» **Scenes as source code**
-----

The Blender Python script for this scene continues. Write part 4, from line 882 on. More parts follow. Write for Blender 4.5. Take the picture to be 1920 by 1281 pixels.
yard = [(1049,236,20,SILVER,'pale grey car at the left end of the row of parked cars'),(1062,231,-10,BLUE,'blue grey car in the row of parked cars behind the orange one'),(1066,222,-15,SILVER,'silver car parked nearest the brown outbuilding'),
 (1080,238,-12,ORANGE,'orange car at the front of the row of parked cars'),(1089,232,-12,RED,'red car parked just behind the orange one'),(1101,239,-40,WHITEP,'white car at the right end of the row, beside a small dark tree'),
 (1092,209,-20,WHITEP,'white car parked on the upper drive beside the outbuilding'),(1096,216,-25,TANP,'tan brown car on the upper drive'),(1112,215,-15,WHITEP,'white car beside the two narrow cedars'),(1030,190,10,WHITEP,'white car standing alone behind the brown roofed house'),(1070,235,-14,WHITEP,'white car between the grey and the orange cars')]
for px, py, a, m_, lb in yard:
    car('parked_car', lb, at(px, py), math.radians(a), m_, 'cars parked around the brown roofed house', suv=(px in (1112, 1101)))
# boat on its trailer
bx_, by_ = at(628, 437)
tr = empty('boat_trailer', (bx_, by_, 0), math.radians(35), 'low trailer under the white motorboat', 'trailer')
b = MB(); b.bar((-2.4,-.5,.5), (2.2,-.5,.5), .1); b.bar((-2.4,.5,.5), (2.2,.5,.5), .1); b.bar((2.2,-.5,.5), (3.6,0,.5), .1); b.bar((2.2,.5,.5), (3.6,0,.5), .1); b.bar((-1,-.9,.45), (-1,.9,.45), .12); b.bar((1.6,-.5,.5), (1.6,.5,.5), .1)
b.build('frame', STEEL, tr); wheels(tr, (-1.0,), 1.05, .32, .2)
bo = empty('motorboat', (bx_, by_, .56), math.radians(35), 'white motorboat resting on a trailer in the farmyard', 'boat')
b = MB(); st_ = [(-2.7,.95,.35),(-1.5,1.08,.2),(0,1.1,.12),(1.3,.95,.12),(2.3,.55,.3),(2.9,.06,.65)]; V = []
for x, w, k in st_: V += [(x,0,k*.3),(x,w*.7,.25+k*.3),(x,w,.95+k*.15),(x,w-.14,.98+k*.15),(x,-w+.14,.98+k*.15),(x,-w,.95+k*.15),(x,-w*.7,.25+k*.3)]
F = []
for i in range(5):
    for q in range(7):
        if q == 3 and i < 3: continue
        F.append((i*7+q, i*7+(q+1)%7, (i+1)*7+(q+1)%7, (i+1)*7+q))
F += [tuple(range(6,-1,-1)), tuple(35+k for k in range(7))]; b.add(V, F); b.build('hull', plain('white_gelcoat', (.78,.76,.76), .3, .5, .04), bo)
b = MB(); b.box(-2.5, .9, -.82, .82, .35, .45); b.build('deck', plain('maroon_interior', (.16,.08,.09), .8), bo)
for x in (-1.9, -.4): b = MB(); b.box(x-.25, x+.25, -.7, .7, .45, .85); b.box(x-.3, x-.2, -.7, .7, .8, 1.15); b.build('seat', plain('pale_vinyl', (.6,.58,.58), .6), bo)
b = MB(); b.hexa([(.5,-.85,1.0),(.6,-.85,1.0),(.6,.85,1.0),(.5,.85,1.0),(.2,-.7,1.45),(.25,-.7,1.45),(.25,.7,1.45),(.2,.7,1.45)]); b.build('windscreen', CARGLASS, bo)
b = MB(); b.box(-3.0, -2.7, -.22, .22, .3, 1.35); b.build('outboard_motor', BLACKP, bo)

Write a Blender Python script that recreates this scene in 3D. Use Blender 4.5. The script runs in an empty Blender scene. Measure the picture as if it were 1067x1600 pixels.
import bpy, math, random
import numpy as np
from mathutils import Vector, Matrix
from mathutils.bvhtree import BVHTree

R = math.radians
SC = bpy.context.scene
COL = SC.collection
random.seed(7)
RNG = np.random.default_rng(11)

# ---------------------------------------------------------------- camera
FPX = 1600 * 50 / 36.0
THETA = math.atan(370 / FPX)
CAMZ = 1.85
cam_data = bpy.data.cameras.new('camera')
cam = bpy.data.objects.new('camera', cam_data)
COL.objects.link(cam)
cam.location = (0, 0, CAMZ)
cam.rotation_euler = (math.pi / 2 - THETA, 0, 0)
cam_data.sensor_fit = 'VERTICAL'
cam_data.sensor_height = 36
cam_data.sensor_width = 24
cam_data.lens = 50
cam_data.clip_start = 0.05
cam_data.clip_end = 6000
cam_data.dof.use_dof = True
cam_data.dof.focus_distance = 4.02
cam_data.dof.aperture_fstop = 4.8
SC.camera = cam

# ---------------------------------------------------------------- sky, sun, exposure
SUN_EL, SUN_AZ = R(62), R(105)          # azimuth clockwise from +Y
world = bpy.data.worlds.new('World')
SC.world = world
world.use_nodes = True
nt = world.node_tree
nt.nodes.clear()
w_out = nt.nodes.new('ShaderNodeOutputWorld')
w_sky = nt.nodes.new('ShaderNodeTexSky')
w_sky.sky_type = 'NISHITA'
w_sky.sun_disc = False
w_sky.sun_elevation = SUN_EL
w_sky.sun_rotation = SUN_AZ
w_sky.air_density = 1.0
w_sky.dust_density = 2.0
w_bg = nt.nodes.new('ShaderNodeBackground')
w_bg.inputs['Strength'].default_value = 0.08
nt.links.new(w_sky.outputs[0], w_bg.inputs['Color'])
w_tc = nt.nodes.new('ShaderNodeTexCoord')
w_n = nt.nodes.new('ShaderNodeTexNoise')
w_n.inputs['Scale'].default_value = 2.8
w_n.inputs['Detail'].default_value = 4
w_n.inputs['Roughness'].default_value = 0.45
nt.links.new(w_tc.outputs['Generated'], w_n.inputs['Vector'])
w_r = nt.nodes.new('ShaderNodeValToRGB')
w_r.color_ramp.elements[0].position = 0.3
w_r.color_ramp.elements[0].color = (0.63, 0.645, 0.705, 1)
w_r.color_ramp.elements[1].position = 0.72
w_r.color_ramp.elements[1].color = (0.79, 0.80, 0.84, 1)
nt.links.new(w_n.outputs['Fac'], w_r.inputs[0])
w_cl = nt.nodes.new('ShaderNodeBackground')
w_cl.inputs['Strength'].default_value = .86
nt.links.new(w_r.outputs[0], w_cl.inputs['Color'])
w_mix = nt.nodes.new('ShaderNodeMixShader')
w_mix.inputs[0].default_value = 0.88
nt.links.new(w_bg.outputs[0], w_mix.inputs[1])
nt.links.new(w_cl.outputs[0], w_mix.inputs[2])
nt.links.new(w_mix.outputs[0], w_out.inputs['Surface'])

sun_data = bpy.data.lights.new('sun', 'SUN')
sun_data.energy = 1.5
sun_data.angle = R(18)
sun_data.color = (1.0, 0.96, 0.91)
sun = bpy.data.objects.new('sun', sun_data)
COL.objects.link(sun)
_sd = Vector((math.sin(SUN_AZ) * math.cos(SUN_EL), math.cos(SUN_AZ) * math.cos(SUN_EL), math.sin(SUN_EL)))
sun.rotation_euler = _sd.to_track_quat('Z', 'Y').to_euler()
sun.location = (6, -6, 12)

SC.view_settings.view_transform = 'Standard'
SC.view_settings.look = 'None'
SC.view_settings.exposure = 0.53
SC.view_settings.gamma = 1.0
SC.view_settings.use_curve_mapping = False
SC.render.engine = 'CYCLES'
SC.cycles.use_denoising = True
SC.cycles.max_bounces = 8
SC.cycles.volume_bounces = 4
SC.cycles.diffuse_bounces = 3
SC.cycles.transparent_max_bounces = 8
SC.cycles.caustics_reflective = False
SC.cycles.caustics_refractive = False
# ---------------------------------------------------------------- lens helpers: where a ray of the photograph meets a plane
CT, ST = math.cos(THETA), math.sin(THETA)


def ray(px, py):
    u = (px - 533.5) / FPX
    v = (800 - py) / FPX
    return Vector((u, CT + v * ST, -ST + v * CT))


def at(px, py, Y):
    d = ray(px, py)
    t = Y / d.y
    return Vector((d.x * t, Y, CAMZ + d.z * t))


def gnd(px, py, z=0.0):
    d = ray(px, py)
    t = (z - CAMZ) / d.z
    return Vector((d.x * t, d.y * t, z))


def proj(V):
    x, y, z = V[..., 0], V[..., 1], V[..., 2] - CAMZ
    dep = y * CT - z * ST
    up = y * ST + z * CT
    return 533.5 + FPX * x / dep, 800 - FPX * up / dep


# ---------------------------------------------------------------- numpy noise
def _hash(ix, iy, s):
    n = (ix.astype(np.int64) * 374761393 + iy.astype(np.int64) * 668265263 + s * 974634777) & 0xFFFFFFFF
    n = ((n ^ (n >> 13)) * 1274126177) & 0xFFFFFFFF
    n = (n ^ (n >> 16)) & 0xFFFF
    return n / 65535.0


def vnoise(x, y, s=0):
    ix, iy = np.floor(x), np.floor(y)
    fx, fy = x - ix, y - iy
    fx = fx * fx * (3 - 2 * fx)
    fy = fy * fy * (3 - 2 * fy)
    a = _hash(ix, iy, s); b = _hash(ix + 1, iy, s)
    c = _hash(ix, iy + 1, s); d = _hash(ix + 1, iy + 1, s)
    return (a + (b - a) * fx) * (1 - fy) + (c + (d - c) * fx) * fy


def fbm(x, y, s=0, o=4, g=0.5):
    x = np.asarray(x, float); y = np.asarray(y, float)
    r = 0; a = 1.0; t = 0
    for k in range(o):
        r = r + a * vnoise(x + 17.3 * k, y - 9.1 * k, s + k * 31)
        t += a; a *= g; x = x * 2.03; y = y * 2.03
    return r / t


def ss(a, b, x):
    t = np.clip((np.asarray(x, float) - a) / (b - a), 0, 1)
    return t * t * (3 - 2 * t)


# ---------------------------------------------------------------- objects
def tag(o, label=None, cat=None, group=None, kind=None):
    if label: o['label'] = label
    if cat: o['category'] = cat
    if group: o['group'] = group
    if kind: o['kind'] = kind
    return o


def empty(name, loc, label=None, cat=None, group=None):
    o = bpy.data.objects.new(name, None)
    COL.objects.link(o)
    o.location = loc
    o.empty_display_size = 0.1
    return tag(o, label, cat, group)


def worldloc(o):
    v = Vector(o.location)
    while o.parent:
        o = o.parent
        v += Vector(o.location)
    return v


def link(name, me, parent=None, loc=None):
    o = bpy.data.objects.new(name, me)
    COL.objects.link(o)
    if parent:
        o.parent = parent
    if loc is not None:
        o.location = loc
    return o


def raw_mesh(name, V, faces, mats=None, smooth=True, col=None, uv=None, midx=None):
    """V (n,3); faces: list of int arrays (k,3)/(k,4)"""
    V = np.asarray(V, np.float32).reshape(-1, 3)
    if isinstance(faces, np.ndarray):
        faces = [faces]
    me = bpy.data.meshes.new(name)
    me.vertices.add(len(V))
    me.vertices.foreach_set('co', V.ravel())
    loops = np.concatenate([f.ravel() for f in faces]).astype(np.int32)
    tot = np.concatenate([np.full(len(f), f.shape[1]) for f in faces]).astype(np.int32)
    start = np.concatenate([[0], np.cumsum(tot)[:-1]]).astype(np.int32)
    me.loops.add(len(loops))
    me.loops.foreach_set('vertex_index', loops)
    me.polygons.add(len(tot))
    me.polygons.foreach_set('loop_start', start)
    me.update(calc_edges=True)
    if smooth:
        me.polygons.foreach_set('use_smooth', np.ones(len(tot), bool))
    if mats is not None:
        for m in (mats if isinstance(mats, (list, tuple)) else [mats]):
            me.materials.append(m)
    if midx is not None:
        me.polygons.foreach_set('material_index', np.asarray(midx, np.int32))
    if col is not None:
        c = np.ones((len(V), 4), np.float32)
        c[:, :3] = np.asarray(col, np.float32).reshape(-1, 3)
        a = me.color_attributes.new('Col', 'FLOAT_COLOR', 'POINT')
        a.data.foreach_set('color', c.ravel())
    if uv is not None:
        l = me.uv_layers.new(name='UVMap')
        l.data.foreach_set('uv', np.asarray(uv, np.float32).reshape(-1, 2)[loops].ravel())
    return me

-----

» **THE EXERCISE**
In the listing above, locate the line containing "Write a Blender" and the line containing "from mathutils.bvhtree import BVHTree". Extract those two lines and every line between them, exactly as written, and only those.

» **EXPECTED ANSWER**
Write a Blender Python script that recreates this scene in 3D. Use Blender 4.5. The script runs in an empty Blender scene. Measure the picture as if it were 1067x1600 pixels.
import bpy, math, random
import numpy as np
from mathutils import Vector, Matrix
from mathutils.bvhtree import BVHTree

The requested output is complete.